Kerr's team will not want for motivation against the Swiss. Despite having lost both games in painful circumstances during the recent Euro qualifying campaign there will be a feeling that an Irish team playing well would be capable of beating the Swiss, especially now that the international careers of Stephane Chapuisat and Jorg Stiel are ending.

Those departures will leave the Swiss with the talents of Hakan Yakin, Ricardo Cabanas and others but the impression left from the European championship campaign (points dropped in half of their games) and in particular a mauling towards the end by the Russians, is that the Swiss punched well above their weight to win the group and next summer in Portugal might just be a final high point for them.

The Israelis have similar troubles but a more lightweight version of them.
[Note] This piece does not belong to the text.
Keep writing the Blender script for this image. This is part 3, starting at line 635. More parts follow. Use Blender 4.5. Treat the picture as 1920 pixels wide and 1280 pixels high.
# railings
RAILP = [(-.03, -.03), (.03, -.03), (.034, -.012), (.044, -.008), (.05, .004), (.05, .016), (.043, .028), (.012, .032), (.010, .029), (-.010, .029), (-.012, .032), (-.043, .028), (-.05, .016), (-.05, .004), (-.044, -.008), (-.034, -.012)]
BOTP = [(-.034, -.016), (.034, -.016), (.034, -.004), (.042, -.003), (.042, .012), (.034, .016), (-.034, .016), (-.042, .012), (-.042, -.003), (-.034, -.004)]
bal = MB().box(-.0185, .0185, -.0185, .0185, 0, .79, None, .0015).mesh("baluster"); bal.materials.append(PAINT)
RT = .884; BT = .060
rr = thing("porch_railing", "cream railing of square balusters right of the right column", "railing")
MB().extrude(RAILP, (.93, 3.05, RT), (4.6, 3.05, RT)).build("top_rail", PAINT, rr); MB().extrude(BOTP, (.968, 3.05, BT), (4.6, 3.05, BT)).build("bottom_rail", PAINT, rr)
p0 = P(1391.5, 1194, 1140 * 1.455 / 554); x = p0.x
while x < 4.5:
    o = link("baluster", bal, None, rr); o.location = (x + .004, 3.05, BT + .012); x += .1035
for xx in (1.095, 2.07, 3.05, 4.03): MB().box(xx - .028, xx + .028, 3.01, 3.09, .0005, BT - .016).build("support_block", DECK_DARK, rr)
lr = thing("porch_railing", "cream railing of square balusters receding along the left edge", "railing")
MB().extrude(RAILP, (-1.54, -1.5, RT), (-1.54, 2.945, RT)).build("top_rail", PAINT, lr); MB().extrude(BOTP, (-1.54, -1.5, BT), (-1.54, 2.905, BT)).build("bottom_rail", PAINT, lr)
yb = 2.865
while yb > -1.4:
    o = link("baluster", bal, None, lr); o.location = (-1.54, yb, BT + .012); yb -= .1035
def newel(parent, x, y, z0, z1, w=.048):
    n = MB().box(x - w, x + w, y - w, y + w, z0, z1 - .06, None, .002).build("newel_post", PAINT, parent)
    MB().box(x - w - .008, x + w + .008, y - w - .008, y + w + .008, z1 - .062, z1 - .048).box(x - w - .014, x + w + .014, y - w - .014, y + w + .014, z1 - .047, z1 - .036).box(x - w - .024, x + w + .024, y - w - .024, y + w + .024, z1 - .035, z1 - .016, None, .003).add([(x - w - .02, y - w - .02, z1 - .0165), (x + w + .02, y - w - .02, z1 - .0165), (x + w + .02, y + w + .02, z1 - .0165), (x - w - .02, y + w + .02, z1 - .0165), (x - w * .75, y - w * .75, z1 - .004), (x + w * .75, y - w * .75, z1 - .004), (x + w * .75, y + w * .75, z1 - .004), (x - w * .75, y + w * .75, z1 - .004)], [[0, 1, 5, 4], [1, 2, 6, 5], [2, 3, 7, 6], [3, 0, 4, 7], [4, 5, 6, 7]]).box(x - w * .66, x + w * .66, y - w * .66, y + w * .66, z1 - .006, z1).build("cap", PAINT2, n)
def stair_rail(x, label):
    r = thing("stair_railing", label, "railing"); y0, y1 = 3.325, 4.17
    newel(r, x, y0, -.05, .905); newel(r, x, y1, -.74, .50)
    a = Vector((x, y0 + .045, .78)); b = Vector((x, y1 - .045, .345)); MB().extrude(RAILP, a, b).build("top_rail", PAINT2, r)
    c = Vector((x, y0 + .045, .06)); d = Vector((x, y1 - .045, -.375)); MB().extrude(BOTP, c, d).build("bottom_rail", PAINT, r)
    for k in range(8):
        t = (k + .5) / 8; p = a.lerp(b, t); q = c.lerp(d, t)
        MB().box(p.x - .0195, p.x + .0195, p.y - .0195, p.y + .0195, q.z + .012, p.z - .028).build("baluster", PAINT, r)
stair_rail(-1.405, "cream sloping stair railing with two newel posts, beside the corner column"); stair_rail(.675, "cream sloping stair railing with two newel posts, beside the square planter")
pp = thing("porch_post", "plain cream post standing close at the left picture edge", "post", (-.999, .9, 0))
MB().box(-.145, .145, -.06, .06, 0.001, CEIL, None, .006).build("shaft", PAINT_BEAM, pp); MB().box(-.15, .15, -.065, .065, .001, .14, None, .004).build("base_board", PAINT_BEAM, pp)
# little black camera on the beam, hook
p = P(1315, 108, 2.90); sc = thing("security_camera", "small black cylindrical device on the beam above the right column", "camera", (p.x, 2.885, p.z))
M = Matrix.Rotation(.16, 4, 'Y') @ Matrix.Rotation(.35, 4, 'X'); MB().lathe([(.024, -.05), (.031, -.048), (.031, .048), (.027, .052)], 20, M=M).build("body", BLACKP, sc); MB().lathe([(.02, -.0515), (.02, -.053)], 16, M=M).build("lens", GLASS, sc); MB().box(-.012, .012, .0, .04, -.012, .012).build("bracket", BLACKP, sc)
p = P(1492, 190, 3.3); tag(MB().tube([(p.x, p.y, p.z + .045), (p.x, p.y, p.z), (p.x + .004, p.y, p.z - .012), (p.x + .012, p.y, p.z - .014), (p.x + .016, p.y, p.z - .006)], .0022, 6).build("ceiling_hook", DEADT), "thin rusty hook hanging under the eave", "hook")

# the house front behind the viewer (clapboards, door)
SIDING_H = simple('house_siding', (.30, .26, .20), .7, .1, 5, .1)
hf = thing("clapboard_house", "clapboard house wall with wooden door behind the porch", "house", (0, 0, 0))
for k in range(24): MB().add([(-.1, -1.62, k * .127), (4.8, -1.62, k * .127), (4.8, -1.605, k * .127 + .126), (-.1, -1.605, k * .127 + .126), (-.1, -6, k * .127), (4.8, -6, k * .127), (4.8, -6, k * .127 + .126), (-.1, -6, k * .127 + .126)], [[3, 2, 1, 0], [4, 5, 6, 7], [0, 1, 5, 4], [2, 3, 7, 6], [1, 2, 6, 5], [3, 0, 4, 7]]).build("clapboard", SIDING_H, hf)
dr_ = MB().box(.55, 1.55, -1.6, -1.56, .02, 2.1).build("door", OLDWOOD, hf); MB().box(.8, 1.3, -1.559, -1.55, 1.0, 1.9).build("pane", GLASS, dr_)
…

The squad is ageing and manager Avraham Grant has been under pressure to fill it with young blood. His difficulty is in finding the young blood. The high point of recent Israeli history was the defeat of France on French soil in 1993 to keep the French out of the 1994 world Cup. Since then the Israelis qualified for the play-offs for Euro 2000 but fared disastrously and their last campaign suggested a fair amount of depreciation on the squad. Haim Revivo and Eyal Berkovic remain the big names in a squad short of experience in European football (if like the rest of the world you don't consider Israel to be a part of Europe.) The Israelis in Frankfurt yesterday were inclined to talk up their chances of being allowed to stage their home games in Israel but their European qualifying games all took place in either Italy or Turkey and that pattern is likely to continue.

The Cypriots will be familiar to some of Kerr's team. Ireland beat them home and away while progressing to the last World Cup but it took an extraordinary performance from Roy Keane to steady the ship on the away leg.

Since then the Cypriots have continued to progress. They took eight points during the Euro 2004 campaign and a pattern of making visitors to their island work hard culminated in a surprise draw with Slovenia in the last round of matches. They won one and drew two of their four home games.

As for the Faroes? A nation which once drew one-all with Liechtenstein can ill afford to be discounted. It should be enough for Brian Kerr's men to study videos of Germany's games with the Faroes in the Euro 2004 qualifiers. The Germans huffed and puffed to a home win and then needed two late goals to secure an away win. Sure the Faroes ended up with just one point but conceded just 18 goals in their eight games. No easy touches.

That leaves France. Brian Kerr isn't the type but the thought is that we might as well just lie back and enjoy it. World champions in 1998, European champions two years later and only now are the talents of Henry and Trezeguet (stars in the World Youth Cup of 1997) coming to full flower.

Perhaps an old style, passionate, blood and bandage, getting in among them effort is called for. Summon the memory of Roy Keane's tackle on Overmars in the last truly big soccer international this city saw. A lot has happened since, a lot to come but perhaps that thread can be lifted again.